Monday, June 6, 2016 8:44 pm
Location: Pass Mountain Hut (942.6 miles)

We almost met our start target of 7:30 today, but wound up leaving at 8 because Beast tried to dry his shoes in the dryers at the camp laundry. This wound up not working because the dryer doors didn't lock shut, so after a few minutes of running, the door popped open from the weight of supporting the shoes (so they didn't flop around the dryer).

Hawksbill Scree
Hawksbill ScreeFacing uphill. The trail follows along an easy path through the rocks.

Shortly before our first break at Hawksbill Gap, just after passing through the above pictured rocks, I ran into Ioana, a friend of a friend, who is planning on thru-hiking the AT next year. We chatted for a bit, and then I left to catch up with Beast, who blew past us before I could introduce him. (In a hurry to get to a break, sure, but that's because if he stops and stands around, the sweat starts running down his legs and into his socks and shoes.)

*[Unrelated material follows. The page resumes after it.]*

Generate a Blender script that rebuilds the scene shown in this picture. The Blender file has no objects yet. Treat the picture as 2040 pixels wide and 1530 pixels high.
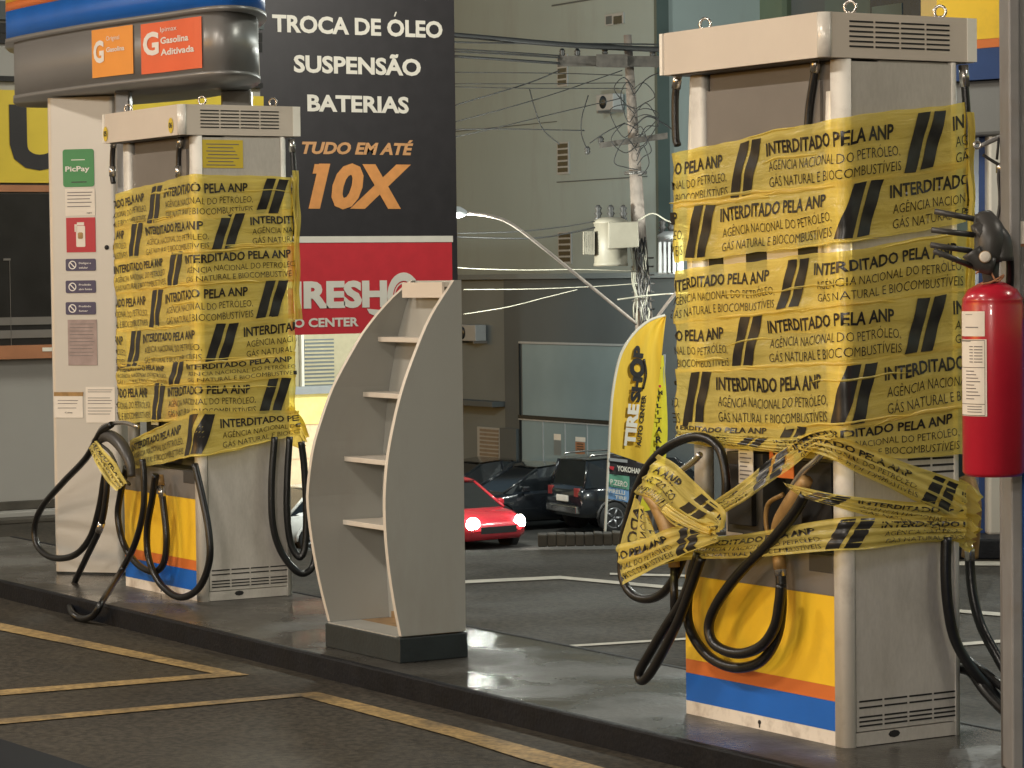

View from Little Stony Man Cliffs
View from Little Stony Man Cliffs

At our second break, at the Little Stony Man parking area, while I was waiting for Beast, an elderly couple, Jim and Ellen, pulled up. I waved and said hi, and after a bit, he came over and said, "you look like a man who knows how to handle a treat". I replied that I could, and he gave me an apple. (It was quite delicious.) We chatted for a little while, and I mentioned that I was waiting for Beast. As if on cue, from a short switchback up from the parking area, he called out, "I'm coming, I'm coming!". Jim didn't have any more apples, but he did give Beast some peanut M&Ms (one of his favorite snacks).

Our next break, intended to be a short one, was only 2.5 miles further, at the Pinnacles Picnic Area, so that we could get more water. We wound up staying there a lot longer than planned (partially because Beast was slow to arrive). While we were there, a group of foreign tourists have the three of us (Beast, me, and another hiker) sitting at our picnic table under the pavilion a large chunk of watermelon. It was also delicious.

I also called the Terrapin Station hostel in Front Royal and made reservations for Beast and myself. Showers, laundry, and a bed tomorrow, and maybe even some slackpacking the day after.

Getting a little antsy about getting to our planned shelter (still about six miles out) before it filled up, I left the picnic area shortly before Beast did. I only went ahead because Beast was confident he'd be able to make it; he was just going slower than usual because his trail legs (endurance) was down considerably after almost a week off the trail.

View from Jewell Hollow Overlook
View from Jewell Hollow Overlook

About two miles later was the Byrds Nest #3 Hut. I planned on waiting for Beast there, but as I got to the shelter, I saw a bear hanging around the otherwise apparently deserted shelter. Banging my poles together and making some noise, I convinced the bear to go back into the woods, but I wasn't about to stick around with a bear in the area, so I kept on going.

After that shelter, the downhill to the next gap was an awful, rugged, rocky mess, quite a contrast to the way the trail had been most of the day. Eventually, though, I made it to the gap, and the next mountain over had a fairly nice (if slightly steep) climb up to Pass Mountain Hut. I almost missed a turn, where the AT stopped following a fire road, but fortunately, I saw the blaze and made a hard turn almost too late, but before Great P, who had been shadowing me since we left the picnic area, had to tell me.

I got there around 5:30, and was very pleased that, for the first time in six days, I didn't have to set up my tent. There was space in the shelter!

Over the next two hours, I did my evening chores, and wrote a poem in the log book I had written a month ago, but now seemed the appropriate time to actually print it. Each time someone new entered camp, I asked if they had seen Beast. Each time, the answer was no. This was worrisome. What could have happened that Beast wasn't here, and that no one on the trail had seen him?

As it got later and later, I pondered my options, but decided that there really wasn't anything I could do. If no one had seen him on the trail, I sure wasn't going to find him, especially now with it getting dark. If he made a wrong turn, he'd know how to get himself unlost (signage in Shenandoah is generally very good). Naturally, there was no cell reception at the shelter, so I couldn't contact him to get an update.

Assuming Beast didn't stumble into camp late at night, my plan was much what it would have been if he were there: get up early for a planned 23 mile day to the Terrapin Station Hostel (accessed from a side trail just inside Shenandoah's northern boundary on the AT), get to the top of a hill, get cell reception, and hope Beast has sent a message, or that his dad knows something.